Electrical Forces, Torque & Flux

[kgigs6]

Homework Statement

A long, thin rod (length = 4.0 m) lies along the x axis, with its midpoint at the origin. In a vacuum, a +6.0 C point charge is fixed to one end of the rod, and a -6.0 C point charge is fixed to the other end. Everywhere in the x, y plane there is a constant external electric field (magnitude 5.0 x 103 N/C) that is perpendicular to the rod. With respect to the z axis, find the magnitude of the net torque applied to the rod.

Homework Equations

F=Eq
Torque = Fl

The Attempt at a Solution

F1 = (5E3N/C)(+6.0E-6C)
F1= 0.03N

F2= (5E3N/C)(-6.0E-6C)
F2= -0.03N

T1= (0.03N)(4.0m)
T1= 0.12 N/m

T2= (-0.03N)(4.0m)
T2= -0.12N/m

I'm not sure where to go from here in order to find the net torque, I don't think it is as simple as they cancel out but I can't figure out what to do next.

Homework Statement

A charge Q is located inside a rectangular box. The electric flux through each of the six surfaces of the box is: 1 = +4400 Nm2/C, 2 = +3530 Nm2/C, 3 = +1310 Nm2/C, 4 = -4520 Nm2/C, 5 = -5930 Nm2/C, and 6 = -4580 Nm2/C. What is Q?

Homework Equations

I'm not even sure where to start with this one, maybe one of these two equations:
Flux = Summation(Ecosphi)A
Flux = Q/Permittivity of free space

The Attempt at a Solution

 

[LowlyPion]

When you have 2 equal and opposite forces then I think the Torque on the object can be taken about one of the points of the application of the forces, and the torque would be the moment of the other force about that point. If your force is correct, (I didn't do the math), then either of your answers is correct, except that they should both end with the same direction, clockwise or counterclockwise and not different as you apparently show.

 

[nlightner]

I'm not sure where to start with this problem either. However, I think the first equation you listed may be more relevant in this case.

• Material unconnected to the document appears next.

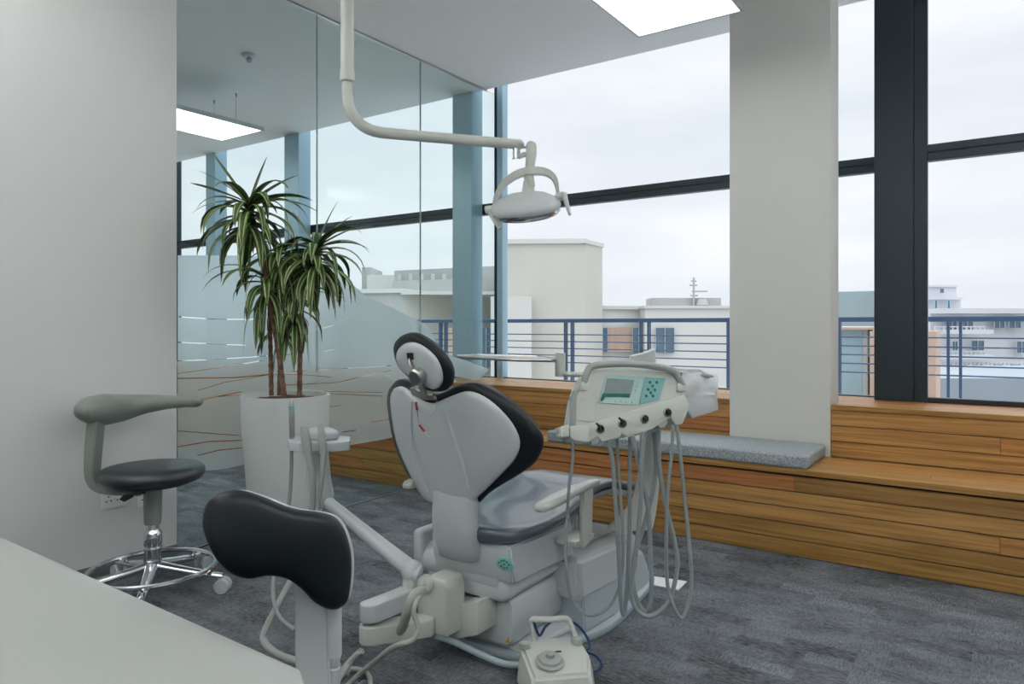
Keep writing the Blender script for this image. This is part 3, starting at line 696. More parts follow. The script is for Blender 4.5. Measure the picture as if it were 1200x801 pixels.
b = bmn(); prism(b, [P(x, y, 2.85) for x, y in [(358, 525), (383, 523), (386, 560), (390, 580), (388, 596), (362, 596), (359, 560)]], FV*.03, .007, 2); fin('holder_post', b, 'white_plastic', aa)
b = bmn(); zt = HB.z
q = [onZ(x, y, zt) for x, y in [(337, 514.5), (342, 511.5), (352, 510), (384, 508.5), (398, 510), (411, 511), (410, 516.5), (392, 518), (350, 518.5), (339, 517)]]
prism(b, q, (0, 0, -.036), .005, 2)
prism(b, [onZ(x, y, zt) for x, y in [(358, 515), (362, 510.5), (384, 509.5), (392, 511), (398, 515), (380, 516.5)]], (0, 0, .034), .010, 3)
for x_ in (357, 376): prism(b, [P(x_-6, 518, 2.735), P(x_+7, 517.5, 2.735), P(x_+6, 531, 2.735), P(x_-5, 531, 2.735)], FV*.03, .005, 2)
hd = fin('instrument_holder', b, 'white_plastic', aa)
def wand(px0, px1, col, r0, name, label, cat, hose):
    a = P(*px0, 2.80 if name != 'suction_hose' else 2.70); c_ = P(*px1, 2.80 if name != 'suction_hose' else 2.69)
    r = thing(name, label, cat, (c_.x, c_.y, c_.z))
    b = bmn(); tube(b, [c_, c_.lerp(a, .5), c_.lerp(a, .9), a], [r0, r0*1.15, r0*.9, r0*.5], 12, 4); fin('handle', b, col, r)
    b = bmn(); tube(b, [P(x, y, d) for x, y, d in hose], [r0*.75]*len(hose), 10, 6); fin('hose', b, col if col != 'steel' else 'hose_grey', r)
    return r
sy = wand((341.5, 468), (342.5, 513), 'steel', .010, 'air_water_syringe', 'slim steel syringe with blue tip standing in the left instrument holder', 'syringe', [(342, 513, 2.8), (341, 560, 2.79), (336, 610, 2.76), (325, 650, 2.7), (320, 690, 2.62), (326, 720, 2.55), (345, 738, 2.5)])
b = bmn(); cyl(b, P(341.4, 481, 2.79), P(341.6, 475, 2.79), .0105); fin('tip_ring', b, 'teal_panel', sy)
wand((356, 497), (361, 534), 'grey_plastic', .0165, 'suction_hose', 'wide grey suction hose, left of the two in the holder', 'suction hose', [(361, 533, 2.69), (366, 560, 2.68), (365, 600, 2.69), (350, 660, 2.7), (330, 700, 2.6), (312, 735, 2.55), (310, 752, 2.52), (330, 768, 2.45), (372, 780, 2.4), (410, 788, 2.4)])
wand((375.5, 496), (379, 532), 'grey_plastic', .013, 'suction_hose', 'wide grey suction hose, right of the two in the holder', 'suction hose', [(379, 531, 2.69), (377, 560, 2.68), (372, 600, 2.69), (370, 650, 2.7), (372, 700, 2.6), (380, 745, 2.52), (398, 782, 2.42)])
# thick tubes round the links and on the floor
def hose(pts, r, m, label, group=None, name='hose'):
    b = bmn(); tube(b, [P(*p) for p in pts], r, 12, 8); o = fin(name, b, m); tag(o, label, 'hose', group); return o
hose([(496, 690, 2.37), (483, 699, 2.33), (476, 720, 2.33), (470, 737, 2.4), (456, 745, 2.46)], .016, 'hose_light', 'thick ribbed hose bending from the white box down into the arm')
hose([(494, 694, 2.36), (487, 706, 2.31), (485, 718, 2.30), (490, 735, 2.30), (483, 750, 2.29), (462, 757, 2.30), (440, 774, 2.38), (418, 792, 2.42), (398, 812, 2.32)], .0085, 'hose_light', 'thin grey hose hanging over the lower link of the arm')
hose([(424, 762, 2.35), (408, 778, 2.36), (392, 800, 2.3), (380, 815, 2.25)], .012, 'hose_light', 'thick grey hose dropping from the arm elbow')
hose([(398, 790, 2.45), (408, 784, 2.46), (424, 785, 2.45), (433, 793, 2.41), (434, 806, 2.36)], .0085, 'hose_light', 'loop of grey hose lying on the carpet below the arm')

# ------------------------------------------------------------------ delivery unit
du = thing('delivery_unit', 'white instrument console with teal key pad on a curved post', 'dental instrument unit', (-1.33, 2.93, 0))
b = bmn()
pw = [(1.0, 738, 618, 3.06, .10, .05), (0, 748, 603, 3.06, .075, .045), (0, 756, 585, 3.06, .055, .04), (0, 760, 560, 3.04, .048, .036), (0, 762, 530, 3.0, .046, .034), (0, 762, 500, 2.95, .044, .032), (0, 758, 482, 2.9, .044, .032)]
rg = []
for _, x, y, d, a_, c_ in pw:
    p = P(x, y, d); rg.append([p+RV*a_*math.cos(t)+FV*c_*math.sin(t) for t in [2*PI*k/20 for k in range(20)]])
loft(b, rg); fin('post', b, 'offwhite_plastic', du, 80)
yaw = math.radians(16); A_ = RV*math.cos(yaw)+FV*math.sin(yaw); Bd = FV*math.cos(yaw)-RV*math.sin(yaw); tl = math.radians(14)
V_ = Z3*math.cos(tl)+Bd*math.sin(tl)
fc = Frame(P(738, 470, 2.50), A_, V_)      # n points to the viewer side
assert fc.n.dot(FV) < 0
def cons(px, c0, c1, m, name, parent, bev=.003, seg=2):
    b = bmn(); pts = [fc.at(*fc.hit(x, y, c1), c1) for x, y in px]
    prism(b, pts, fc.n*(c0-c1), bev, seg); return fin(name, b, m, parent)
bd = cons([(671, 512), (672, 495), (676, 470), (682, 450), (689, 437), (700, 432), (788, 434), (797, 440), (802, 452), (805, 470), (803, 488), (770, 500), (720, 510)], -.11, 0, 'offwhite_plastic', 'console_body', du, .012, 4)
br = cons([(690, 518), (689, 497), (700, 493), (802, 462.5), (809, 474), (800.5, 496), (792, 498), (786, 489), (764, 503), (757, 505.5), (735, 511.5), (729, 507), (727, 512), (706, 517.5), (700, 511)], -.06, .035, 'offwhite_plastic', 'instrument_bar', du, .004, 2)
cons([(668, 499), (691, 497), (691, 518), (674, 516), (668.5, 512)], -.05, .045, 'offwhite_plastic', 'end_block', du, .004, 2)
cons([(657, 499.5), (667, 496.5), (667.5, 511), (658, 513)], -.01, .05, 'offwhite_plastic', 'side_knob', du, .004, 2)
cons([(679, 463.5), (697.5, 465), (696, 494), (676, 492)], .0, .0025, 'offwhite_plastic', 'access_door', du, .001, 1)
cp = cons([(710, 438), (781, 442), (773, 468.5), (747, 475), (700.6, 472)], .0, .004, 'pale_panel', 'control_panel', du, .002, 1)
cons([(756, 441.5), (780, 443), (772.5, 467.5), (749, 473.5)], .004, .0055, 'teal_panel', 'key_field', cp, .0005, 1)
cons([(711.5, 443), (743.5, 445), (738, 466), (707, 463)], .004, .0052, 'screen', 'screen', cp, .0005, 1)
cons([(706.2, 460.5), (738.5, 461), (737.5, 465.5), (709.5, 464.5), (706, 470), (703.5, 469)], .0052, .006, 'teal_dark', 'screen_band', cp, .0003, 1)
def dots(lst, r, c, m, nm, par):
    for x, y in lst:
        b = bmn(); p = fc.at(*fc.hit(x, y, c), c); lathe(b, [(0, -.001), (r, -.001), (r*.8, .0015), (0, .0018)], p, fc.n, 14); fin(nm, b, m, par)
dots([(620+x/4.7125, 390+y/4.7125) for x, y in [(668, 272), (706, 272), (683, 292), (658, 311), (695, 314), (673, 329), (648, 346), (685, 347)]], .0058, .0058, 'teal_dark', 'key', cp)
dots([(620+x/4.7125, 390+y/4.7125) for x, y in [(478, 375), (508, 377), (539, 379), (570, 381), (603, 268), (598, 292), (592, 315)]], .0042, .0045, 'white_plastic', 'key', cp)
b = bmn(); hp_ = [(684.5, 452, -.005), (686, 441, .005), (691, 431, .012), (701, 427.5, .014), (725, 426, .014), (750, 427, .014), (778, 431, .014), (790, 435, .012), (796, 444, .006), (800, 452, -.003)]
tube(b, [fc.at(*fc.hit(x, y, c), c) for x, y, c in hp_], .0125, 14, 5); fin('handle', b, 'grey_plastic', du, 60)
cons([(681.5, 447), (690, 447), (689, 457), (680, 457)], -.03, .010, 'offwhite_plastic', 'handle_mount', du, .003, 2)
cons([(794, 448), (803, 448), (805, 458), (794, 458)], -.03, .010, 'offwhite_plastic', 'handle_mount', du, .003, 2)
# instrument sockets with black tips and drooping cuffs
for i, (x, y) in enumerate([(703, 502.5), (729, 496), (755, 490.5), (782, 483)]):
    p = fc.at(*fc.hit(x, y, .036), .036)
    b = bmn(); lathe(b, [(0, -.01), (.014, -.01), (.0165, .004), (.013, .008), (.010, .003), (0, .002)], p, fc.n, 20); ho = fin('instrument_socket', b, 'steel', du)
    b = bmn(); lathe(b, [(0, 0), (.009, 0), (.008, .014), (0, .015)], p+fc.n*.002, fc.n, 14)
    if i < 2: tube(b, [p+fc.n*.012, p+fc.n*.02-A_*.012+Z3*.010, p+fc.n*.022-A_*.022+Z3*.018], [.006, .004, .0035], 8, 3)
    fin('coupling', b, 'black', ho)
    b = bmn(); pr = [(x-8, y+9), (x-3, y+5), (x+1, y+11), (x-2, y+17), (x-8, y+19), (x-11, y+15)]
    prism(b, [fc.at(*fc.hit(*q, .03), .03) for q in pr], fc.n*-.03, .003, 2); fin('cuff', b, 'grey_plastic', ho)
# tray box behind with protective wrap
b = bmn(); q = [P(803, 441, 2.62), P(838, 441.5, 2.86), P(843, 481, 2.84), P(812, 490.5, 2.62), P(802, 472, 2.6)]
prism(b, q, -RV*.10+FV*.10, .008, 3); fin('tray_box', b, 'white_plastic', du)
b = bmn(); q0 = [P(802, 439, 2.60), P(838, 440, 2.86)]
g = []
for i in range(9):
    row = []
    for j in range(9):
        u_, v_ = i/8, j/8; p = P(800+u_*41, 436+v_*(30-6*u_)+u_*2.5, 2.57+u_*.27); p += Vector((random.uniform(-1, 1)*.003, random.uniform(-1, 1)*.003, random.uniform(-1, 1)*.003)); row.append(b.verts.new(p))
    g.append(row)
for i in range(8):
    for j in range(8): b.faces.new((g[i][j], g[i+1][j], g[i+1][j+1], g[i][j+1]))
fs = list(b.faces); ex = bmesh.ops.extrude_face_region(b, geom=fs)
for v in [v for v in ex['geom'] if isinstance(v, bmesh.types.BMVert)]: v.co += FV*.004
o = fin('plastic_wrap', b, 'clear_plastic_wrap'); tag(o, 'crinkled clear plastic sheet draped over the right end of the console', 'plastic sheet')
cons([(700, 433), (790, 434.5), (800, 437), (838, 441), (820, 432), (700, 429)], -.16, -.10, 'white_plastic', 'top_deck', du, .002, 1)
b = bmn(); q = [P(740, 417, 2.66), P(757, 413, 2.66), P(768, 408, 2.70), P(769, 424, 2.70), P(757, 428, 2.66), P(740, 428, 2.66)]; prism(b, q, FV*.05, .004, 2); o = fin('tissue_box', b, 'white_plastic'); tag(o, 'small white box sitting on top of the instrument console', 'box')
# arm to the bib tray and the tray itself
b = bmn(); tube(b, [P(692, 439, 2.66), P(672, 438.5, 2.70), P(656, 438, 2.74)], .011, 12, 3, flat=.9); cyl(b, P(656.5, 441, 2.74), P(656.5, 413, 2.74), .020, seg=20); fin('tray_arm', b, 'offwhite_plastic', du)
b = bmn(); tz = P(600, 420, 2.8).z
q = [Vector((v.x, v.y, tz)) for v in [P(651, 418, 2.74), P(645, 418, 2.66), P(606, 418, 2.70), P(540, 417, 2.95), P(536, 416, 3.05), P(560, 416, 3.16), P(630, 416, 3.02), P(651, 417, 2.8)]]
prism(b, q, (0, 0, -.007), .002, 1); tube(b, q, .0045, 8, 0, closed=True)
fin('instrument_tray', b, 'steel', du)
b = bmn(); box(b, 0, .001, 0, .001, 0, .001); b.free()
# hoses looping down from the console
G = 'grey hoses looping below the console'
def loop(pts, d0, d1, r, lb):
    n = len(pts); o = hose([(x, y, d0+(d1-d0)*i/(n-1)) for i, (x, y) in enumerate(pts)], r, 'hose_grey', lb, None, 'instrument_hose'); return o
loop([(671, 515), (671, 540), (667, 570), (665, 600), (663, 640), (665, 682), (673, 707), (691, 721), (712, 712), (724, 692), (730, 658), (728.5, 600), (724, 540), (723, 514)], 2.40, 2.50, .0055, 'thinnest grey hose making the widest loop, leftmost below the console')
loop([(711.5, 514), (717.7, 540), (722, 600), (725.5, 658.6), (727.5, 701), (731, 720), (735, 687), (737.5, 620), (738, 540), (738.5, 512)], 2.42, 2.52, .0075, 'grey hose in a narrow vertical loop, second from the left below the console')
loop([(741, 510), (748, 540), (753, 564), (760, 599), (762.5, 658), (763.5, 694), (758, 716), (748, 706), (742, 682), (743, 654), (750, 630), (757.5, 606), (766, 570), (769, 540), (766, 506)], 2.41, 2.54, .008, 'grey hose crossing itself in the middle of the console hoses')
loop([(755, 506), (751.6, 540), (751.5, 575.6), (749, 611), (744.5, 654), (739.8, 692), (745.7, 713), (762, 721.5), (781, 708), (789.6, 687), (794, 658.6), (789.6, 630), (781, 594.5), (775, 563.7), (771.8, 535), (771, 504)], 2.40, 2.52, .008, 'grey hose in the broad low loop right of the middle')
loop([(788.5, 498), (787, 530), (782.4, 575.6), (780.8, 623), (781.3, 672.8), (786, 701), (798, 723.5), (807, 706), (810.4, 677.5), (807, 630), (802.6, 587), (797.9, 540), (793, 498)], 2.43, 2.5, .0065, 'grey hose in the long loop furthest right below the console')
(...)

Since the electric flux through each surface is given, we can use the formula Flux = EAcos(theta) where E is the magnitude of the electric field, A is the area of the surface, and theta is the angle between the electric field and the surface normal. We can then solve for Q by rearranging the equation to Q = Flux x Permittivity of free space. We would need to calculate the electric field for each surface using the given flux values and then use the fact that the electric field is constant inside the box to find the electric field at the location of the charge Q. From there, we can plug in the known values and solve for Q.